Stated problem: Images should be left out, and everything else in the listing reproduced exactly.

Provided data:
==========

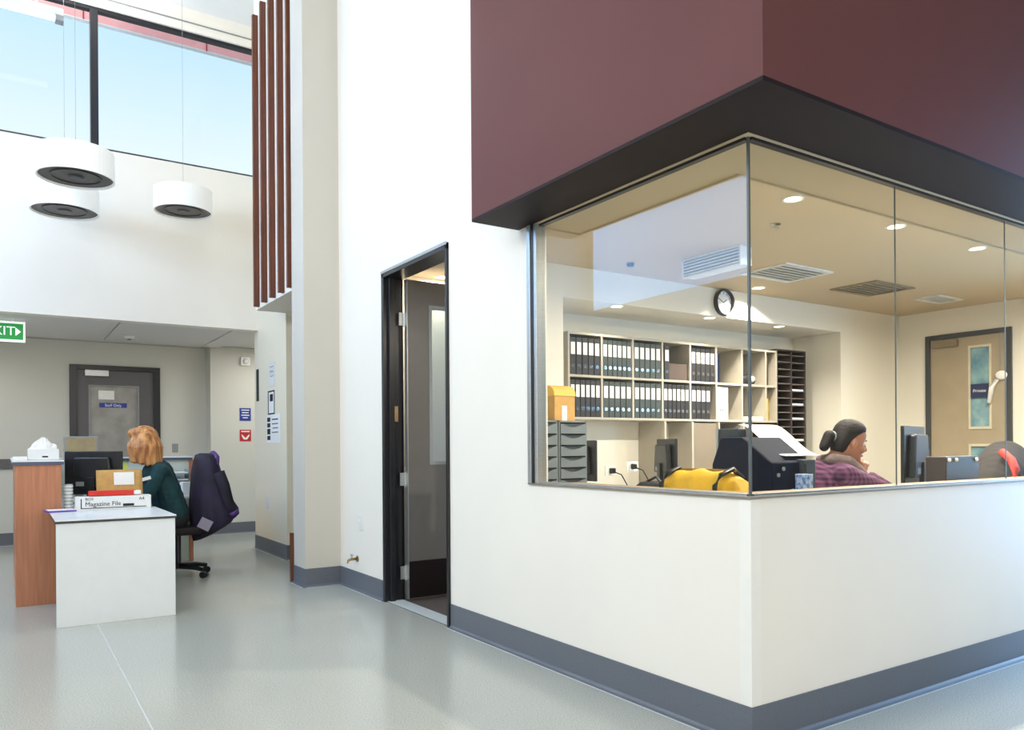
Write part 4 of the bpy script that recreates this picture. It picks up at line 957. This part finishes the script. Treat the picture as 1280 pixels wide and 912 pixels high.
# ------------------------------------------------------------------ office worker
def person_office():
    t = thing('person', 'person in a purple plaid shirt and grey scarf, hand to mouth', 'person', (1.63, .86, 0))
    F = Vector((.88, -.48, 0)).normalized(); Lf = Vector((-F.y, F.x, 0)); U = Vector((0, 0, 1))
    hd = Vector((1.735, .70, 1.215))
    pitch = .30
    HF = (F*math.cos(pitch)-U*math.sin(pitch)).normalized(); HU = (U*math.cos(pitch)+F*math.sin(pitch)).normalized()
    def H(f, l, u): return hd+HF*f+Lf*l+HU*u
    R = Matrix((HF, Lf, HU)).transposed().to_4x4()
    b = MB()
    def hloft(secs, n=28):
        rings = []
        for u, f1, f0, w in secs:
            c_, r_ = (f1+f0)/2, (f1-f0)/2; ring = []
            for k in range(n):
                a_ = 2*PI*k/n; ca, sa = math.cos(a_), math.sin(a_)
                ring.append(H(c_+r_*abs(ca)**.85*math.copysign(1, ca), w*abs(sa)**.9*math.copysign(1, sa), u))
            rings.append(ring)
        return MB().skinr(rings)
    k_ = .93
    secs = [(-.126, .080, .035, .018), (-.118, .092, .015, .034), (-.095, .096, -.02, .048), (-.07, .092, -.05, .057), (-.045, .091, -.072, .063), (-.015, .087, -.088, .068), (.015, .083, -.097, .071), (.040, .091, -.10, .073), (.07, .087, -.098, .071), (.10, .066, -.084, .058), (.12, .03, -.056, .036), (.128, .0, -.02, .01)]
    hb = hloft([tuple(v*k_ for v in q) for q in secs]); b.add(hb.v, hb.f)
    b.limb([H(.084, 0, .022), H(.096, 0, .0), H(.106, 0, -.020)], [.007, .009, .0125])   # nose
    for s_ in (-1, 1):
        b.ball(H(.094, s_*.012, -.024), .009, nu=10, nv=8)
        b.ball(H(.062, s_*.040, -.03), (.026, .02, .024), R); b.ball(H(-.005, s_*.068, -.012), (.018, .010, .030), R)
    b.ball(H(.086, 0, -.060), (.010, .024, .013), R)              # mouth
    nk = Vector((1.665, .775, 1.085))
    b.limb([H(-.025, 0, -.06), nk], [.052, .058])
    b.limb([(1.56, .88, .56), (1.58, .86, .80), (1.625, .815, .985)], [.14, .125, .125])
    shR = nk-Lf*.165-U*.065; shL = nk+Lf*.165-U*.065
    b.limb([shR, nk-U*.06, shL], [.055, .06, .055])
    # near arm raised: hand on mouth
    elR = Vector((1.95, .47, .85)); wrR = H(.10, -.05, -.165)
    b.limb([shR, elR, wrR], [.05, .042, .027])
    pc = H(.105, -.028, -.120)
    b.limb([wrR, pc], [.027, .031])
    side = Lf; upd = (pc-wrR).normalized(); fwd = HF
    for k in range(4):
        L = (.058, .07, .066, .05)[k]
        r0 = pc+fwd*(.030-.016*k)+upd*.018-side*.004
        m1 = r0+upd*L*.30+side*L*.28+fwd*.006; m2 = m1+side*L*.42-upd*L*.05-fwd*.004
        b.limb([r0, m1, m2], [.0098, .009, .0078])
    r0 = pc-fwd*.022-upd*.012; b.limb([r0, r0+side*.022+upd*.026-fwd*.006, r0+side*.034+upd*.05], [.0115, .010, .0085])
    # far arm resting on desk
    elL = shL+F*.17-U*.20; wrL = Vector((2.06, .76, .775))
    b.limb([shL, elL, wrL], [.05, .042, .028]); b.limb([wrL, wrL+F*.07], [.028, .030])
    for k in range(4):
        L = (.055, .068, .064, .05)[k]; r0 = wrL+F*.085+Lf*(-.027+.018*k)
        b.limb([r0, r0+F*L*.6+U*.004, r0+F*L-U*.012], [.009, .0085, .0075])
    r0 = wrL+F*.035-Lf*.028; b.limb([r0, r0+F*.03-Lf*.025, r0+F*.06-Lf*.03-U*.008], [.011, .01, .008])
    legs = []
    for s_ in (-1, 1):
        hp = Vector((1.56, .88, .55))+Lf*s_*.09; kn = hp+F*.42-U*.02; an = kn-U*.44-F*.03
        b.limb([hp, kn, an], [.085, .062, .042]); b.limb([an-U*.03, an+F*.15-U*.05], [.04, .032]); legs.append((hp, kn, an))
    b.build('body', SKIN, t, remesh=.005, smo=4)
    c = MB()
    c.limb([(1.56, .88, .58), (1.575, .865, .80), (1.62, .815, .965)], [.155, .148, .148])
    for s_ in (-1, 1):
        o_ = Lf*s_*.085; c.limb([Vector((1.56, .88, .62))+o_, Vector((1.575, .865, .82))+o_, Vector((1.625, .815, .975))+o_], [.115, .11, .10])
    c.limb([shR, nk-U*.04, shL], [.07, .075, .07])
    c.limb([shR, elR, elR.lerp(wrR, .80)], [.068, .056, .045]); c.limb([shL, elL, elL.lerp(wrL, .85)], [.068, .056, .044])
    c.build('plaid_shirt', PLAID, t, remesh=.007, smo=4)
    q = MB()
    for hp, kn, an in legs: q.limb([hp, kn, an+U*.03], [.105, .076, .06])
    q.limb([legs[0][0], legs[1][0]], [.12, .12]); q.build('trousers', TROUS, t, remesh=.01, smo=4)
    for hp, kn, an in legs: MB().ball(an+F*.07-U*.045, (.13, .047, .045), Matrix((F, Lf, U)).transposed().to_4x4()).build('shoe', BLACKP, t, smooth=True)
    h = MB()
    hs = [(-.085, -.030, -.092, .052), (-.06, -.018, -.100, .066), (-.03, -.012, -.108, .073), (.0, .006, -.112, .078), (.03, .028, -.114, .081), (.055, .052, -.113, .082), (.08, .074, -.108, .079), (.105, .072, -.094, .068), (.125, .05, -.072, .05), (.137, .02, -.035, .022)]
    hq = hloft([tuple(v*.96 for v in q) for q in hs]); h.add(hq.v, hq.f)
    h.build('hair', HAIRD, t, remesh=.006, smo=2)
    pt = MB().limb([H(-.105, -.005, .0), H(-.135, -.01, -.005), H(-.148, -.012, -.075)], [.024, .036, .030])
    pt.build('ponytail', HAIRD, t, remesh=.008, smo=3)
    MB().lathe([(.024, -.006), (.032, -.006), (.032, .006), (.024, .006), (.024, -.006)], tuple(H(-.118, -.008, -.002)), 16, 'x').build('hair_tie', GREYP, t, smooth=True)
    for s_ in (-1, 1):
        e = MB().ball(H(.0715, s_*.030, .006), .0105, nu=12, nv=8).build('eye', EYEW, t, smooth=True)
        MB().ball(H(.0795, s_*.031, .004), .005, nu=10, nv=6).build('iris', INK, e, smooth=True)
        MB().limb([H(.086, s_*.016, .028), H(.083, s_*.032, .031), H(.070, s_*.048, .027)], [.0025, .003, .002]).build('eyebrow', HAIRD, t)
    MB().ball(H(.0935, 0, -.060), (.005, .019, .007), R).build('lips', LIPS, t, smooth=True)
    sc = MB()
    sc.limb([nk-F*.06+U*.02, nk-Lf*.075-F*.02+U*.02, nk-Lf*.10+F*.05+U*.005, nk-Lf*.12+F*.10-U*.05, nk-Lf*.13+F*.15-U*.12, nk-Lf*.13+F*.18-U*.22], [.036, .042, .045, .045, .042, .036])
    sc.limb([nk+Lf*.06-F*.02, nk+Lf*.07+F*.06-U*.03, nk+Lf*.03+F*.12-U*.12, nk+Lf*.02+F*.16-U*.25], [.036, .04, .038, .03])
    sc.build('scarf', SCARF, t, remesh=.008, smo=3)
person_office()
office_chair('office chair under the seated plaid-shirted worker', 1.52, .90, math.radians(180-28), back_top=.94)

==========

Response to this exercise:
Write part 4 of the bpy script that recreates this picture. It picks up at line 957. This part finishes the script. Treat the picture as 1280 pixels wide and 912 pixels high.
# ------------------------------------------------------------------ office worker
def person_office():
    t = thing('person', 'person in a purple plaid shirt and grey scarf, hand to mouth', 'person', (1.63, .86, 0))
    F = Vector((.88, -.48, 0)).normalized(); Lf = Vector((-F.y, F.x, 0)); U = Vector((0, 0, 1))
    hd = Vector((1.735, .70, 1.215))
    pitch = .30
    HF = (F*math.cos(pitch)-U*math.sin(pitch)).normalized(); HU = (U*math.cos(pitch)+F*math.sin(pitch)).normalized()
    def H(f, l, u): return hd+HF*f+Lf*l+HU*u
    R = Matrix((HF, Lf, HU)).transposed().to_4x4()
    b = MB()
    def hloft(secs, n=28):
        rings = []
        for u, f1, f0, w in secs:
            c_, r_ = (f1+f0)/2, (f1-f0)/2; ring = []
            for k in range(n):
                a_ = 2*PI*k/n; ca, sa = math.cos(a_), math.sin(a_)
                ring.append(H(c_+r_*abs(ca)**.85*math.copysign(1, ca), w*abs(sa)**.9*math.copysign(1, sa), u))
            rings.append(ring)
        return MB().skinr(rings)
    k_ = .93
    secs = [(-.126, .080, .035, .018), (-.118, .092, .015, .034), (-.095, .096, -.02, .048), (-.07, .092, -.05, .057), (-.045, .091, -.072, .063), (-.015, .087, -.088, .068), (.015, .083, -.097, .071), (.040, .091, -.10, .073), (.07, .087, -.098, .071), (.10, .066, -.084, .058), (.12, .03, -.056, .036), (.128, .0, -.02, .01)]
    hb = hloft([tuple(v*k_ for v in q) for q in secs]); b.add(hb.v, hb.f)
    b.limb([H(.084, 0, .022), H(.096, 0, .0), H(.106, 0, -.020)], [.007, .009, .0125])   # nose
    for s_ in (-1, 1):
        b.ball(H(.094, s_*.012, -.024), .009, nu=10, nv=8)
        b.ball(H(.062, s_*.040, -.03), (.026, .02, .024), R); b.ball(H(-.005, s_*.068, -.012), (.018, .010, .030), R)
    b.ball(H(.086, 0, -.060), (.010, .024, .013), R)              # mouth
    nk = Vector((1.665, .775, 1.085))
    b.limb([H(-.025, 0, -.06), nk], [.052, .058])
    b.limb([(1.56, .88, .56), (1.58, .86, .80), (1.625, .815, .985)], [.14, .125, .125])
    shR = nk-Lf*.165-U*.065; shL = nk+Lf*.165-U*.065
    b.limb([shR, nk-U*.06, shL], [.055, .06, .055])
    # near arm raised: hand on mouth
    elR = Vector((1.95, .47, .85)); wrR = H(.10, -.05, -.165)
    b.limb([shR, elR, wrR], [.05, .042, .027])
    pc = H(.105, -.028, -.120)
    b.limb([wrR, pc], [.027, .031])
    side = Lf; upd = (pc-wrR).normalized(); fwd = HF
    for k in range(4):
        L = (.058, .07, .066, .05)[k]
        r0 = pc+fwd*(.030-.016*k)+upd*.018-side*.004
        m1 = r0+upd*L*.30+side*L*.28+fwd*.006; m2 = m1+side*L*.42-upd*L*.05-fwd*.004
        b.limb([r0, m1, m2], [.0098, .009, .0078])
    r0 = pc-fwd*.022-upd*.012; b.limb([r0, r0+side*.022+upd*.026-fwd*.006, r0+side*.034+upd*.05], [.0115, .010, .0085])
    # far arm resting on desk
    elL = shL+F*.17-U*.20; wrL = Vector((2.06, .76, .775))
    b.limb([shL, elL, wrL], [.05, .042, .028]); b.limb([wrL, wrL+F*.07], [.028, .030])
    for k in range(4):
        L = (.055, .068, .064, .05)[k]; r0 = wrL+F*.085+Lf*(-.027+.018*k)
        b.limb([r0, r0+F*L*.6+U*.004, r0+F*L-U*.012], [.009, .0085, .0075])
    r0 = wrL+F*.035-Lf*.028; b.limb([r0, r0+F*.03-Lf*.025, r0+F*.06-Lf*.03-U*.008], [.011, .01, .008])
    legs = []
    for s_ in (-1, 1):
        hp = Vector((1.56, .88, .55))+Lf*s_*.09; kn = hp+F*.42-U*.02; an = kn-U*.44-F*.03
        b.limb([hp, kn, an], [.085, .062, .042]); b.limb([an-U*.03, an+F*.15-U*.05], [.04, .032]); legs.append((hp, kn, an))
    b.build('body', SKIN, t, remesh=.005, smo=4)
    c = MB()
    c.limb([(1.56, .88, .58), (1.575, .865, .80), (1.62, .815, .965)], [.155, .148, .148])
    for s_ in (-1, 1):
        o_ = Lf*s_*.085; c.limb([Vector((1.56, .88, .62))+o_, Vector((1.575, .865, .82))+o_, Vector((1.625, .815, .975))+o_], [.115, .11, .10])
    c.limb([shR, nk-U*.04, shL], [.07, .075, .07])
    c.limb([shR, elR, elR.lerp(wrR, .80)], [.068, .056, .045]); c.limb([shL, elL, elL.lerp(wrL, .85)], [.068, .056, .044])
    c.build('plaid_shirt', PLAID, t, remesh=.007, smo=4)
    q = MB()
    for hp, kn, an in legs: q.limb([hp, kn, an+U*.03], [.105, .076, .06])
    q.limb([legs[0][0], legs[1][0]], [.12, .12]); q.build('trousers', TROUS, t, remesh=.01, smo=4)
    for hp, kn, an in legs: MB().ball(an+F*.07-U*.045, (.13, .047, .045), Matrix((F, Lf, U)).transposed().to_4x4()).build('shoe', BLACKP, t, smooth=True)
    h = MB()
    hs = [(-.085, -.030, -.092, .052), (-.06, -.018, -.100, .066), (-.03, -.012, -.108, .073), (.0, .006, -.112, .078), (.03, .028, -.114, .081), (.055, .052, -.113, .082), (.08, .074, -.108, .079), (.105, .072, -.094, .068), (.125, .05, -.072, .05), (.137, .02, -.035, .022)]
    hq = hloft([tuple(v*.96 for v in q) for q in hs]); h.add(hq.v, hq.f)
    h.build('hair', HAIRD, t, remesh=.006, smo=2)
    pt = MB().limb([H(-.105, -.005, .0), H(-.135, -.01, -.005), H(-.148, -.012, -.075)], [.024, .036, .030])
    pt.build('ponytail', HAIRD, t, remesh=.008, smo=3)
    MB().lathe([(.024, -.006), (.032, -.006), (.032, .006), (.024, .006), (.024, -.006)], tuple(H(-.118, -.008, -.002)), 16, 'x').build('hair_tie', GREYP, t, smooth=True)
    for s_ in (-1, 1):
        e = MB().ball(H(.0715, s_*.030, .006), .0105, nu=12, nv=8).build('eye', EYEW, t, smooth=True)
        MB().ball(H(.0795, s_*.031, .004), .005, nu=10, nv=6).build('iris', INK, e, smooth=True)
        MB().limb([H(.086, s_*.016, .028), H(.083, s_*.032, .031), H(.070, s_*.048, .027)], [.0025, .003, .002]).build('eyebrow', HAIRD, t)
    MB().ball(H(.0935, 0, -.060), (.005, .019, .007), R).build('lips', LIPS, t, smooth=True)
    sc = MB()
    sc.limb([nk-F*.06+U*.02, nk-Lf*.075-F*.02+U*.02, nk-Lf*.10+F*.05+U*.005, nk-Lf*.12+F*.10-U*.05, nk-Lf*.13+F*.15-U*.12, nk-Lf*.13+F*.18-U*.22], [.036, .042, .045, .045, .042, .036])
    sc.limb([nk+Lf*.06-F*.02, nk+Lf*.07+F*.06-U*.03, nk+Lf*.03+F*.12-U*.12, nk+Lf*.02+F*.16-U*.25], [.036, .04, .038, .03])
    sc.build('scarf', SCARF, t, remesh=.008, smo=3)
person_office()
office_chair('office chair under the seated plaid-shirted worker', 1.52, .90, math.radians(180-28), back_top=.94)